To be done:
Copy out each line that includes the word "part".
─── Source material
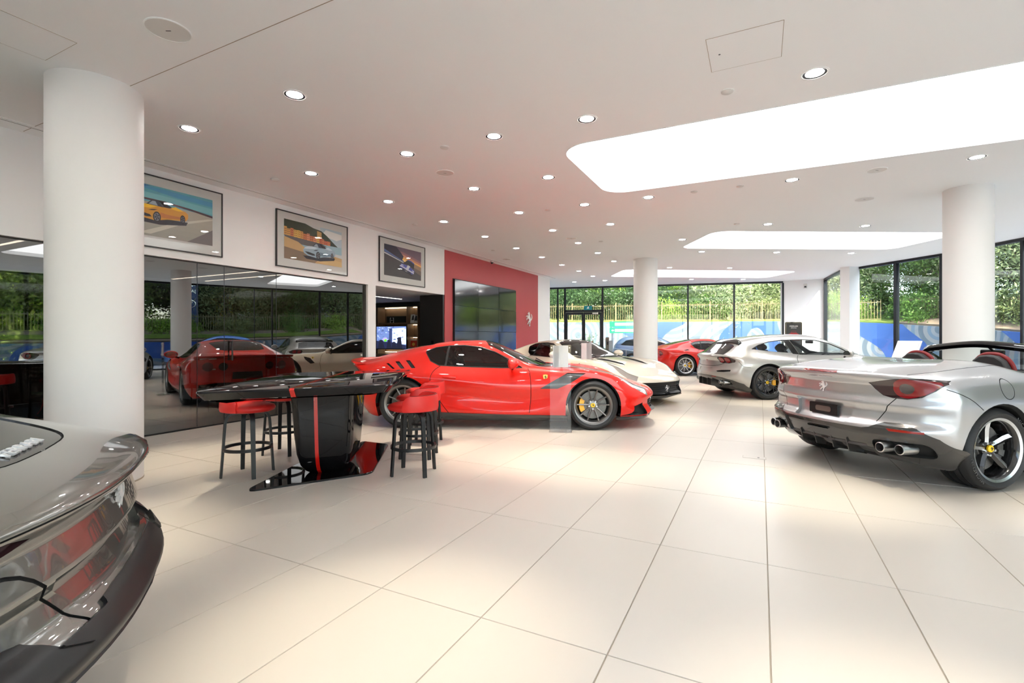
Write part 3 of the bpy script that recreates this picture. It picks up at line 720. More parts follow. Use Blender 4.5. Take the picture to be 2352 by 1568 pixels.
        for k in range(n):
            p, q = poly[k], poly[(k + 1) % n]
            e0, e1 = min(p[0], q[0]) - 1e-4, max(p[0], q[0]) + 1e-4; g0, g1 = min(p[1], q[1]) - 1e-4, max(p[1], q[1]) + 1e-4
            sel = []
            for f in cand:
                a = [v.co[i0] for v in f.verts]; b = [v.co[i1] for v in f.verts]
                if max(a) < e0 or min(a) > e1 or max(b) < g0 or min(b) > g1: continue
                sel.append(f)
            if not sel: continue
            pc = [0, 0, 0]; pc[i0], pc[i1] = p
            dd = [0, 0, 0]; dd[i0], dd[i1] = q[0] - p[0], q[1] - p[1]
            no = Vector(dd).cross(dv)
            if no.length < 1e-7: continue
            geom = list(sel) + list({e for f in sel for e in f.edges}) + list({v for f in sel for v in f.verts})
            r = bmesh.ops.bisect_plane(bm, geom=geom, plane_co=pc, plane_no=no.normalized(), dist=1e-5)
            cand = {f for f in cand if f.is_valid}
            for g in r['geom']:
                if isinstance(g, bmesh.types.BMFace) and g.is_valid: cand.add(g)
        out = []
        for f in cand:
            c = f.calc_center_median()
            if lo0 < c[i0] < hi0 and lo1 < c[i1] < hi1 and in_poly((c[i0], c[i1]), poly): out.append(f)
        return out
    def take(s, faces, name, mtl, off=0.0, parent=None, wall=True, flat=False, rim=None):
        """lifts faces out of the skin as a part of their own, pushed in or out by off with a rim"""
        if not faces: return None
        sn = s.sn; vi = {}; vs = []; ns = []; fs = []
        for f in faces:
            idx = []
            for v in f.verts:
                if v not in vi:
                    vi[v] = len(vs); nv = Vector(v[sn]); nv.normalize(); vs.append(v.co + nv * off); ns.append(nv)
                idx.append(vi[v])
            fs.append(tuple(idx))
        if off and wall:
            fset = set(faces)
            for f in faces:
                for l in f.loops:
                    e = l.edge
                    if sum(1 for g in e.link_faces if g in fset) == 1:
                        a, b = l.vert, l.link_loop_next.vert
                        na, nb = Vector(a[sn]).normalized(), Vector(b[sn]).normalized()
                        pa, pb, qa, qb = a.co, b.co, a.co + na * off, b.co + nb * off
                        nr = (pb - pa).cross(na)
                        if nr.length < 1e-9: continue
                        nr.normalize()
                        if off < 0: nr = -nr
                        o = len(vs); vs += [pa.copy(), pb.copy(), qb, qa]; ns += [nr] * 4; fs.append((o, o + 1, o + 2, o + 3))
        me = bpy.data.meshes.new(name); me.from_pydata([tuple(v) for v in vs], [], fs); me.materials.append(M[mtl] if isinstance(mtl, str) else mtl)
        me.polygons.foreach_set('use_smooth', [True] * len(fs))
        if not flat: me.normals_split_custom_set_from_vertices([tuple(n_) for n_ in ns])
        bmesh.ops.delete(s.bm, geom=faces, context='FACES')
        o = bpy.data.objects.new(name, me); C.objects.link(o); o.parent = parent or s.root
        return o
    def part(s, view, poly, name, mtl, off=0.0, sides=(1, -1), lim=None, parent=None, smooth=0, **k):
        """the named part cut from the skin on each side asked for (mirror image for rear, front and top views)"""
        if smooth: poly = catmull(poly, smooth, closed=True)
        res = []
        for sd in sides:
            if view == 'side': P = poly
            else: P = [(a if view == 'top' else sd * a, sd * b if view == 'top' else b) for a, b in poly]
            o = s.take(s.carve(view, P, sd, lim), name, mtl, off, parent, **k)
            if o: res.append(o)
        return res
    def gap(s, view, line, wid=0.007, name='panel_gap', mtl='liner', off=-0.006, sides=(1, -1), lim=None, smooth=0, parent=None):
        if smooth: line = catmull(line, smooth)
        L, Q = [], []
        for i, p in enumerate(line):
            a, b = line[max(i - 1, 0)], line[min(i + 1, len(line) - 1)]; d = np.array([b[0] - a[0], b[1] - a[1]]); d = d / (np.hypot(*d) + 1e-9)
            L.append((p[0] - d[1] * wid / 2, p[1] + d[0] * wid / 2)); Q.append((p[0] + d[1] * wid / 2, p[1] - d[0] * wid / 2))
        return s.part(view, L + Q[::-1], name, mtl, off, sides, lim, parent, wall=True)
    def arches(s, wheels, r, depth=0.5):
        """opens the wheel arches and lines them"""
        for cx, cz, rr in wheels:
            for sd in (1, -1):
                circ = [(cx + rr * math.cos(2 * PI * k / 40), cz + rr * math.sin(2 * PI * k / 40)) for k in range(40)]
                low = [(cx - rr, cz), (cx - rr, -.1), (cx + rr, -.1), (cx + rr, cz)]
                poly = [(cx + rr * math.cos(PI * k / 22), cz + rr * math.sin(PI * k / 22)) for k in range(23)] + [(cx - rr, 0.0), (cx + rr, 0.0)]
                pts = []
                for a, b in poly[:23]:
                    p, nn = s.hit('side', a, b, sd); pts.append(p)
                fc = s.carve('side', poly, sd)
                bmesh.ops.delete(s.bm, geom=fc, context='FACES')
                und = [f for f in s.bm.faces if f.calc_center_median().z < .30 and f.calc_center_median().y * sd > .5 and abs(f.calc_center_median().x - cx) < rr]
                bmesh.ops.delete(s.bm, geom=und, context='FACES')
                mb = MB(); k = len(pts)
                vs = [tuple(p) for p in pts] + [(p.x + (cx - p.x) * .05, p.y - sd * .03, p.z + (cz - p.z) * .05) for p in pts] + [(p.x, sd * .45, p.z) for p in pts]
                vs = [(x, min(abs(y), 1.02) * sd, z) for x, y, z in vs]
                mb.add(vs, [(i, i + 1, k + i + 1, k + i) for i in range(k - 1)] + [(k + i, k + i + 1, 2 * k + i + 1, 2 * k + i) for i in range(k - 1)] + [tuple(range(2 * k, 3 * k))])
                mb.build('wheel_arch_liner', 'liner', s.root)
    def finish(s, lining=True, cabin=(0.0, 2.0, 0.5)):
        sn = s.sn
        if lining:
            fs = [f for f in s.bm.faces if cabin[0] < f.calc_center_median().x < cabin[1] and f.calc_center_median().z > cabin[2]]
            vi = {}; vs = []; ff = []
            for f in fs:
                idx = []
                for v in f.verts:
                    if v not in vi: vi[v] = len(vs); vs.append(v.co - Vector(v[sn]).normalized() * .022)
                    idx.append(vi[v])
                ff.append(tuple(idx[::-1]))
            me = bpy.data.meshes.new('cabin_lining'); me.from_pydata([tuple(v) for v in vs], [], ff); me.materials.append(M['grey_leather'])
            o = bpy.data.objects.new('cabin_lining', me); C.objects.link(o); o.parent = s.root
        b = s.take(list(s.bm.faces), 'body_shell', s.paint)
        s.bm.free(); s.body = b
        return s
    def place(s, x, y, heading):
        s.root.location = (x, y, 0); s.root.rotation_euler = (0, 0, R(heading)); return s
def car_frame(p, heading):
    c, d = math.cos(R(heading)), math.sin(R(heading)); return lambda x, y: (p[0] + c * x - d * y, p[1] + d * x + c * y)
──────
Task response:
Write part 3 of the bpy script that recreates this picture. It picks up at line 720. More parts follow. Use Blender 4.5. Take the picture to be 2352 by 1568 pixels.
        """lifts faces out of the skin as a part of their own, pushed in or out by off with a rim"""
    def part(s, view, poly, name, mtl, off=0.0, sides=(1, -1), lim=None, parent=None, smooth=0, **k):
        """the named part cut from the skin on each side asked for (mirror image for rear, front and top views)"""
        return s.part(view, L + Q[::-1], name, mtl, off, sides, lim, parent, wall=True)